**Work to do**
Restate the material word for word and leave out anything that is a picture.

Records contained in a dataset:

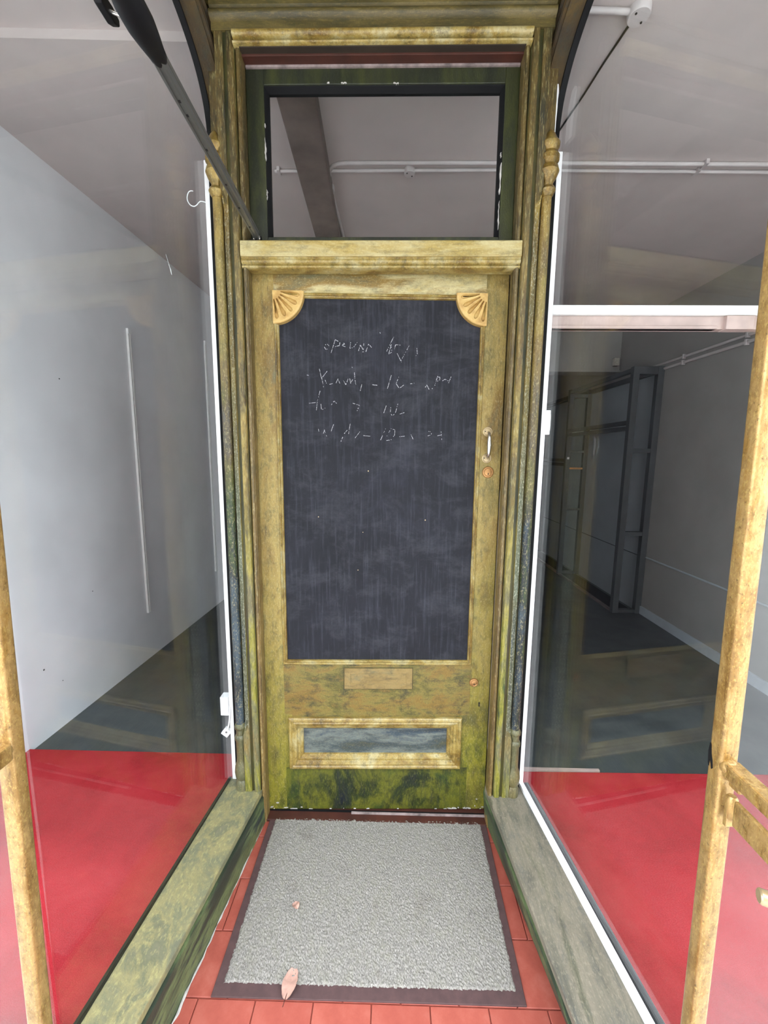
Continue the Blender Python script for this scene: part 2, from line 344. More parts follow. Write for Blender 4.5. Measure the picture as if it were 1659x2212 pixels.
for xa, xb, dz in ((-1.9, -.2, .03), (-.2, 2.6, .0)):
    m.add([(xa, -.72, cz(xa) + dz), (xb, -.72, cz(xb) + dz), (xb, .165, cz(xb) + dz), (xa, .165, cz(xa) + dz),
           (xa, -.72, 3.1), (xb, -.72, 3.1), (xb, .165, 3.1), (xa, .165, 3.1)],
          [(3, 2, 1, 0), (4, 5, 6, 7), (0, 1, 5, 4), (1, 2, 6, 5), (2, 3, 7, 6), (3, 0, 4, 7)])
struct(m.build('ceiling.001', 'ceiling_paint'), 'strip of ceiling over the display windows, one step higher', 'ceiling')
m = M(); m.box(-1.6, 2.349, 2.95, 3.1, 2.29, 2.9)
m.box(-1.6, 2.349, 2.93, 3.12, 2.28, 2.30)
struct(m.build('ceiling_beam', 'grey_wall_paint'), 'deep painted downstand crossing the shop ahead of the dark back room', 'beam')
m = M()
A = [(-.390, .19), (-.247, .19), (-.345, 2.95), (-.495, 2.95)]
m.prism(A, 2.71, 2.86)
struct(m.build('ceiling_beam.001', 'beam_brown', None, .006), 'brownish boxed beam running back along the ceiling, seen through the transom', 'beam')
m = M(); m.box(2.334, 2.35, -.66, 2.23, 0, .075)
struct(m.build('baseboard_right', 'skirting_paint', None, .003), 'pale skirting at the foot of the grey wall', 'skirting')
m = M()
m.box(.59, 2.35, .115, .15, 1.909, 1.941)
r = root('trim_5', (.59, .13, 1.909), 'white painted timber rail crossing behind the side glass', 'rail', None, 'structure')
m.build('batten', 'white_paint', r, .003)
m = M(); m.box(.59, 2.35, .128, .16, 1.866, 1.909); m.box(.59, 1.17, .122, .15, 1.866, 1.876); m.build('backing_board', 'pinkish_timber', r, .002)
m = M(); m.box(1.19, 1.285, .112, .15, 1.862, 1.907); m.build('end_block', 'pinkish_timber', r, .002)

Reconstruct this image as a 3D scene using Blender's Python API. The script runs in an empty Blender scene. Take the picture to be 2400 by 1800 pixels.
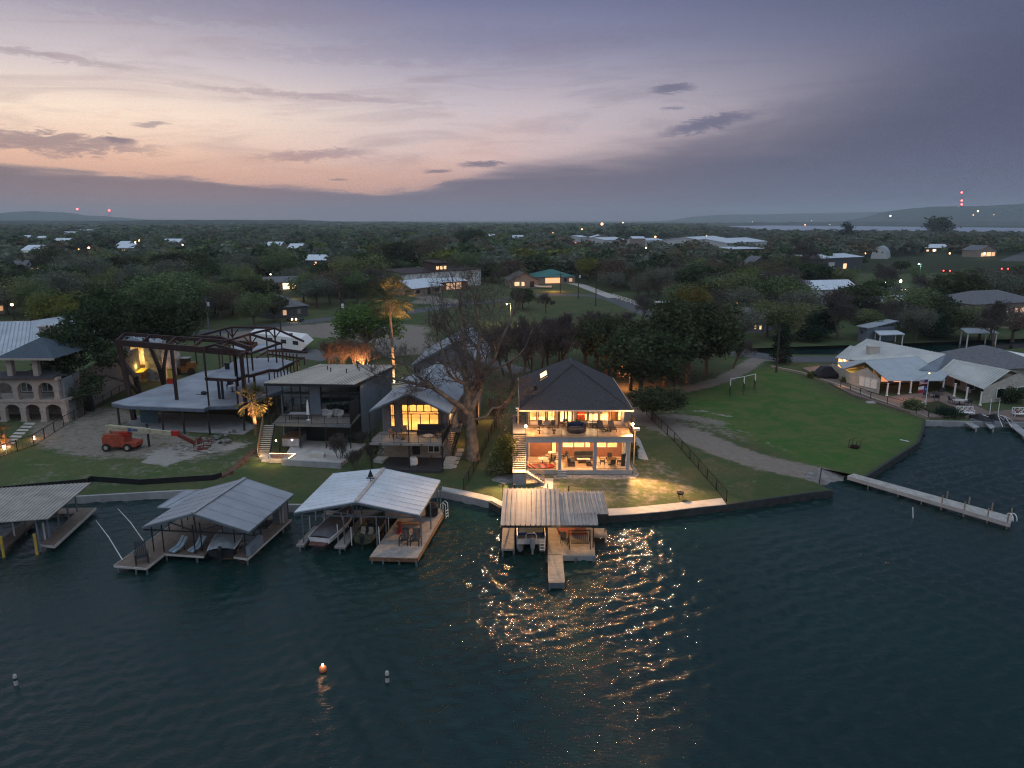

**Solution below**
Continue the Blender Python script for this scene: part 2, from line 344. More parts follow. Write for Blender 4.5. Measure the picture as if it were 1659x2212 pixels.
for xa, xb, dz in ((-1.9, -.2, .03), (-.2, 2.6, .0)):
    m.add([(xa, -.72, cz(xa) + dz), (xb, -.72, cz(xb) + dz), (xb, .165, cz(xb) + dz), (xa, .165, cz(xa) + dz),
           (xa, -.72, 3.1), (xb, -.72, 3.1), (xb, .165, 3.1), (xa, .165, 3.1)],
          [(3, 2, 1, 0), (4, 5, 6, 7), (0, 1, 5, 4), (1, 2, 6, 5), (2, 3, 7, 6), (3, 0, 4, 7)])
struct(m.build('ceiling.001', 'ceiling_paint'), 'strip of ceiling over the display windows, one step higher', 'ceiling')
m = M(); m.box(-1.6, 2.349, 2.95, 3.1, 2.29, 2.9)
m.box(-1.6, 2.349, 2.93, 3.12, 2.28, 2.30)
struct(m.build('ceiling_beam', 'grey_wall_paint'), 'deep painted downstand crossing the shop ahead of the dark back room', 'beam')
m = M()
A = [(-.390, .19), (-.247, .19), (-.345, 2.95), (-.495, 2.95)]
m.prism(A, 2.71, 2.86)
struct(m.build('ceiling_beam.001', 'beam_brown', None, .006), 'brownish boxed beam running back along the ceiling, seen through the transom', 'beam')
m = M(); m.box(2.334, 2.35, -.66, 2.23, 0, .075)
struct(m.build('baseboard_right', 'skirting_paint', None, .003), 'pale skirting at the foot of the grey wall', 'skirting')
m = M()
m.box(.59, 2.35, .115, .15, 1.909, 1.941)
r = root('trim_5', (.59, .13, 1.909), 'white painted timber rail crossing behind the side glass', 'rail', None, 'structure')
m.build('batten', 'white_paint', r, .003)
m = M(); m.box(.59, 2.35, .128, .16, 1.866, 1.909); m.box(.59, 1.17, .122, .15, 1.866, 1.876); m.build('backing_board', 'pinkish_timber', r, .002)
m = M(); m.box(1.19, 1.285, .112, .15, 1.862, 1.907); m.build('end_block', 'pinkish_timber', r, .002)

Reconstruct this image as a 3D scene using Blender's Python API. The script runs in an empty Blender scene. Take the picture to be 2400 by 1800 pixels.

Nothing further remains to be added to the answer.